The polarities of Don Bryan Bunag and Isko Andrade
At Art Fair Philippines, on view to the public from Feb. 6-8 at Circuit Corporate One Center at The Circuit, Makati, two exhibitions propose distinct yet resonant modes of inhabiting the world through painting. Art Cube’s presentation, “Inhabitants,” a solo show of Don Bryan Bunag, confronts the viewer with environments that feel monumental, awe-inspiring, and movingly mysterious. In contrast, Isko Andrade’s “After Solace,” this time under Art Verité, offers an intimacy of vision shaped by touch, memory, and quiet repetition.
In “Inhabitants,“ Bunag extends painting toward the condition of an inner environment—one that feels uncannily close yet remains fundamentally unreachable. Inflected by Immanuel Kant's thought of “inner sense,” the means by which we perceive and represent the various states of the mind, the works situate the viewer before spaces that resemble thresholds, cosmic events, and scenes on the verge of transformation: domains that seem to recognize us, even as they seem estranged.

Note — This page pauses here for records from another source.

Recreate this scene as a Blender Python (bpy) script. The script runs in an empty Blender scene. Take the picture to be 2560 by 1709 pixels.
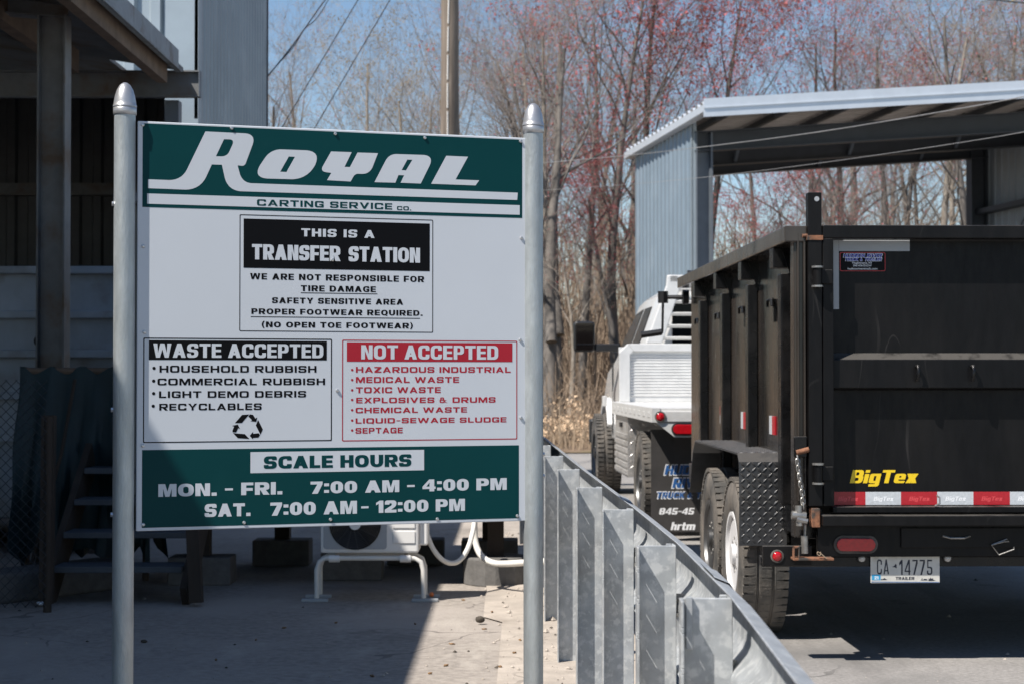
import bpy, math, random
from mathutils import Vector as V, Matrix
from mathutils.geometry import tessellate_polygon
R = math.radians
PI = math.pi
sc = bpy.context.scene
COL = sc.collection

# ------------------------------------------------------------------ camera, sky, sun, exposure
F, CX, CY, CH = 4370.0, 1280.0, 854.5, 1.27          # focal length (px), centre of the photo, camera height
PITCH = math.atan(84.5 / F)
cam = bpy.data.cameras.new("camera")
cam_ob = bpy.data.objects.new("camera", cam)
COL.objects.link(cam_ob)
cam_ob.location = (0, 0, CH)
cam_ob.rotation_euler = (PI / 2 + PITCH, 0, 0)
cam.sensor_width = 36
cam.lens = F / 2560 * 36
cam.clip_end = 2000
cam.dof.use_dof = True
cam.dof.focus_distance = 5.5
cam.dof.aperture_fstop = 8.0
sc.camera = cam_ob

SUN_EL, SUN_H = R(54), V((-.789, -.614)).normalized()
world = bpy.data.worlds.new("World")
sc.world = world
world.use_nodes = True
wn = world.node_tree
sky = wn.nodes.new('ShaderNodeTexSky')
sky.sky_type = 'NISHITA'
sky.sun_disc = False
sky.sun_elevation = SUN_EL
sky.sun_rotation = math.atan2(SUN_H.x, SUN_H.y)
sky.air_density = 1.0
sky.dust_density = 0.0
sky.ozone_density = 3.0
wn.links.new(sky.outputs[0], wn.nodes['Background'].inputs[0])
wn.nodes['Background'].inputs[1].default_value = 0.08
sun = bpy.data.lights.new("sun", 'SUN')
sun.energy = 5.0
sun.angle = R(.53)
sun.color = (1, .94, .86)
sun_ob = bpy.data.objects.new("sun", sun)
COL.objects.link(sun_ob)
to_sun = V((SUN_H.x * math.cos(SUN_EL), SUN_H.y * math.cos(SUN_EL), math.sin(SUN_EL)))
sun_ob.rotation_euler = to_sun.to_track_quat('Z', 'Y').to_euler()
sc.view_settings.view_transform = 'Standard'
sc.view_settings.look = 'None'
sc.view_settings.exposure = 0.63

# ------------------------------------------------------------------ helpers
def ray(x, y):
    u, v = (x - CX) / F, (CY - y) / F
    c, s = math.cos(PITCH), math.sin(PITCH)
    return V((u, c - v * s, s + v * c))

def at(x, y, Y):                                     # the point seen at photo pixel (x, y) at distance Y
    d = ray(x, y)
    return V((0, 0, CH)) + d * (Y / d.y)

class MB:
    def __init__(s): s.v, s.f, s.m = [], [], []
    def add(s, vs, fs, mi=0):
        b = len(s.v)
        s.v += [tuple(p) for p in vs]
        s.f += [tuple(b + i for i in f) for f in fs]
        s.m += [mi] * len(fs)
        return s
    def box(s, x0, y0, z0, x1, y1, z1, M=None, mi=0):
        p = [V((x, y, z)) for z in (z0, z1) for y in (y0, y1) for x in (x0, x1)]
        if M: p = [M @ q for q in p]
        return s.add(p, [(0, 2, 3, 1), (4, 5, 7, 6), (0, 1, 5, 4), (2, 6, 7, 3), (0, 4, 6, 2), (1, 3, 7, 5)], mi)
    def beam(s, p, q, w, h, up=(0, 0, 1), mi=0):
        p, q = V(p), V(q)
        d = (q - p).normalized()
        a = d.cross(V(up)).normalized() * (w / 2)
        b = a.cross(d).normalized() * (h / 2)
        pts = [o + i * a + j * b for o in (p, q) for i, j in ((-1, -1), (1, -1), (1, 1), (-1, 1))]
        return s.add(pts, [(0, 1, 2, 3), (4, 7, 6, 5), (0, 4, 5, 1), (1, 5, 6, 2), (2, 6, 7, 3), (3, 7, 4, 0)], mi)
    def tube(s, pts, r, n=8, caps=True, mi=0):
        pts = [V(p) for p in pts]
        k = len(pts)
        rs = r if isinstance(r, (list, tuple)) else [r] * k
        d0 = (pts[1] - pts[0]).normalized()
        a = d0.cross(V((0, 0, 1)) if abs(d0.z) < .9 else V((1, 0, 0))).normalized()
        vs, fs = [], []
        for i in range(k):
            d = (pts[min(i + 1, k - 1)] - pts[max(i - 1, 0)]).normalized()
            a = (a - d * a.dot(d)).normalized()
            b = d.cross(a)
            for j in range(n):
                t = 2 * PI * j / n
                vs.append(pts[i] + (a * math.cos(t) + b * math.sin(t)) * rs[i])
        for i in range(k - 1):
            for j in range(n):
                fs.append((i * n + j, i * n + (j + 1) % n, (i + 1) * n + (j + 1) % n, (i + 1) * n + j))
        if caps:
            fs += [tuple(range(n))[::-1], tuple((k - 1) * n + j for j in range(n))]
        return s.add(vs, fs, mi)
    def lathe(s, prof, n=24, M=None, mi=0, closed=False):       # (radius, height) about local z
        vs, fs = [], []
        for r, z in prof:
            for j in range(n):
                t = 2 * PI * j / n
                p = V((r * math.cos(t), r * math.sin(t), z))
                vs.append(M @ p if M else p)
        k = len(prof)
        for i in range(k if closed else k - 1):
            i2 = (i + 1) % k
            for j in range(n):
                fs.append((i * n + j, i * n + (j + 1) % n, i2 * n + (j + 1) % n, i2 * n + j))
        if not closed:
            fs += [tuple(range(n))[::-1], tuple((k - 1) * n + j for j in range(n))]
        return s.add(vs, fs, mi)
    def prism(s, poly, fn, t0, t1, mi=0):                       # fn(u, v, t) -> point
        n = len(poly)
        vs = [fn(u, v, t) for t in (t0, t1) for u, v in poly]
        fs = [tuple(range(n))[::-1], tuple(range(n, 2 * n))] + [(i, (i + 1) % n, n + (i + 1) % n, n + i) for i in range(n)]
        return s.add(vs, fs, mi)
    def flat(s, groups, fn, mi=0):                              # groups of [outer, hole, ...] -> faces
        for g in groups:
            pts = [p for c in g for p in c]
            tris = tessellate_polygon([[V((p[0], p[1], 0)) for p in c] for c in g])
            s.add([fn(*p) for p in pts], tris, mi)
        return s
    def build(s, name, mats, parent=None, smooth=None, bevel=0, seg=2):
        me = bpy.data.meshes.new(name)
        me.from_pydata(s.v, [], s.f)
        for m in (mats if isinstance(mats, (list, tuple)) else [mats]):
            me.materials.append(m)
        if any(s.m): me.polygons.foreach_set('material_index', s.m)
        if smooth is not None:
            me.polygons.foreach_set('use_smooth', [True] * len(s.f))
            me.set_sharp_from_angle(angle=R(smooth))
        me.update()
        o = bpy.data.objects.new(name, me)
        COL.objects.link(o)
        if parent: o.parent = parent
        if bevel:
            b = o.modifiers.new('bevel', 'BEVEL')
            b.width, b.segments, b.limit_method, b.angle_limit = bevel, seg, 'ANGLE', R(35)
        return o

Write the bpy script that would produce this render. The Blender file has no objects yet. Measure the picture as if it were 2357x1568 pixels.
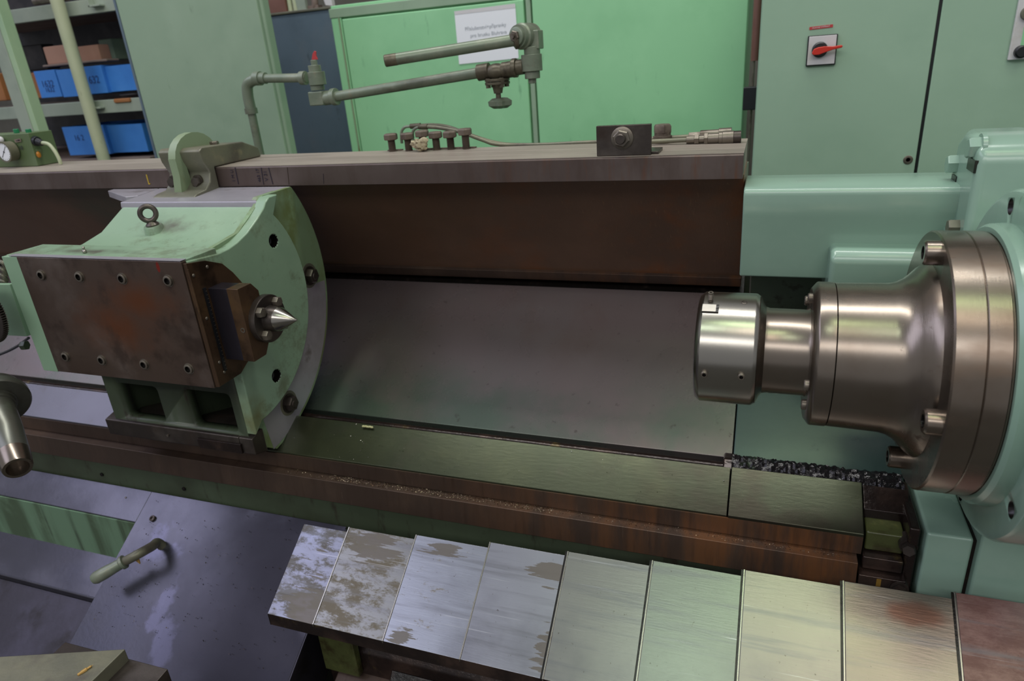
import bpy, bmesh, math, random
from mathutils import Vector, Matrix, Euler
random.seed(7)
PI = math.pi
CZ = 1.62                      # eye height above the floor; all coordinates below are measured from the eye
scn = bpy.context.scene
C = scn.collection
# ------------------------------------------------------------------ camera
Rv = Vector((0.94033569, 0.33207286, -0.07413776)); Uv = Vector((-0.06346045, 0.38523987, 0.92063186)); Fv = Vector((-0.33427768, 0.86099817, -0.38332829))
cam_d = bpy.data.cameras.new('camera'); cam = bpy.data.objects.new('camera', cam_d); C.objects.link(cam)
cam_d.sensor_width = 36; cam_d.lens = 36*1571/2357; cam_d.clip_start = .02; cam_d.clip_end = 60
cam.matrix_world = Matrix.Translation((0, 0, CZ)) @ Matrix((Rv, Uv, -Fv)).transposed().to_4x4()
cam_d.dof.use_dof = True; cam_d.dof.focus_distance = 1.35; cam_d.dof.aperture_fstop = 4.2
scn.camera = cam
# ------------------------------------------------------------------ world, light, exposure
scn.view_settings.view_transform = 'Standard'; scn.view_settings.look = 'None'
scn.view_settings.exposure = 0.10; scn.view_settings.gamma = 1; scn.view_settings.use_curve_mapping = False
w = bpy.data.worlds.new('world'); scn.world = w; w.use_nodes = True
wb = w.node_tree.nodes['Background']; wb.inputs[0].default_value = (.95, .96, 1, 1); wb.inputs[1].default_value = .30
def area(name, loc, size, power, col, target=None):
    d = bpy.data.lights.new(name, 'AREA'); d.shape = 'RECTANGLE'; d.size, d.size_y = size; d.energy = power; d.color = col
    o = bpy.data.objects.new(name, d); C.objects.link(o); o.location = (loc[0], loc[1], loc[2]+CZ)
    if target:
        v = Vector(target)-Vector(loc); o.rotation_euler = v.to_track_quat('-Z', 'Y').to_euler()
    return o
area('high_bay_lamp', (-.42, -1.5, 4.3), (.95, .9), 14, (.80, 1, .76))
area('high_bay_lamp', (1.0, -.35, 4.3), (1.9, .55), 20, (.74, 1, .58))
area('warm_bay_lamp', (1.45, -1.7, 4.4), (1.7, 1.3), 24, (1, .86, .74))
area('window_band', (0, -5.5, 4.4), (10, 1.3), 190, (1, .985, .97), (0, 1.2, -.6))
area('skylight', (-6.2, -.6, 4.4), (6.5, 3.6), 140, (.75, .76, 1), (-4.2, .2, -1))
area('background_fill_light', (-.8, 1.9, 4.2), (4.6, .5), 120, (1, 1, .96), (-.8, 3.2, 0))  # unseen fill light, added to brighten the lockers behind the lathe
# ------------------------------------------------------------------ turning picture points into places at a known depth
def ray(x, y): return Fv + Rv*((x-1178.5)/1571) - Uv*((y-784)/1571)
def PY(x, y, Y): d = ray(x, y); return d*(Y/d.y)
def PX(x, y, X): d = ray(x, y); return d*(X/d.x)
def PZ(x, y, Z): d = ray(x, y); return d*(Z/d.z)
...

Working within a restrained monochrome tempered by bluish inflections, Bunag summons a visual language of sacred geometries, portals, structural repetitions, and quiet intimations of the void. The scale of the canvases amplifies this encounter, drawing the body into a direct confrontation with form and absence, surface and depth. These are not images to be glanced at but fields to be entered—if only imaginatively —through the artist’s unwavering and exacting vision.
From the impenetrable opacity of the triptych “God of the Gaps” to the hovering incision of “Omnipresence,” Bunag translates mystery into the living matter of paint. Fabrics and threads are integrated into the canvas, producing textures that feel embedded rather than applied, as though signals were being transmitted from beneath the skin of the work. These tactile interruptions suggest coded messages—traces of an underlying order, or perhaps of its breakdown—hinting at realities that exceed what can be fully seen or named.
Meanwhile, in “After Solace,” Andrade invites us into a mode of seeing that is intimate and unhurried, drawing the world close enough for its smallest articulations to matter. The exhibition asks us to linger on what is usually overlooked—to attend to the quiet labor and minute decisions that constitute an embroidery, and by extension, an image.
Through a painstaking method that privileges patience over spectacle, Andrade renders not only threads and patterns but the subtle negotiations between light and shadow as they settle on material. Depth emerges gradually, not through illusion alone but through an accumulated attentiveness, where each detail is allowed to surface in its own time. What is depicted is less an object than a condition of looking — slow, deliberate, and exacting.
All the works in the exhibition return to a single motif: the interlocking threads of embroidery. The subject is immediately recognizable to those who grew up alongside older generations of women who passed the hours stitching—an activity at once domestic, meditative, and quietly sustaining. In revisiting this familiar object, Andrade reframes it as a site of memory and continuity, where repetition becomes a form of care.
For Andrade, these works offer a form of calm. By conveying the tactile softness of the material, he allows the viewer not only to see but to feel the image—visually registering texture, weight, and warmth. “After Solace” becomes an invitation to share in that quietude, to experience painting as a space where attention itself becomes restorative.
Together, the two exhibitions form a charged dialogue between weight and lightness, awe and care—reminding us that painting can encompass both the vastness of speculative worlds and the restorative calm of the familiar, each recalibrating how we see, feel, and inhabit our own.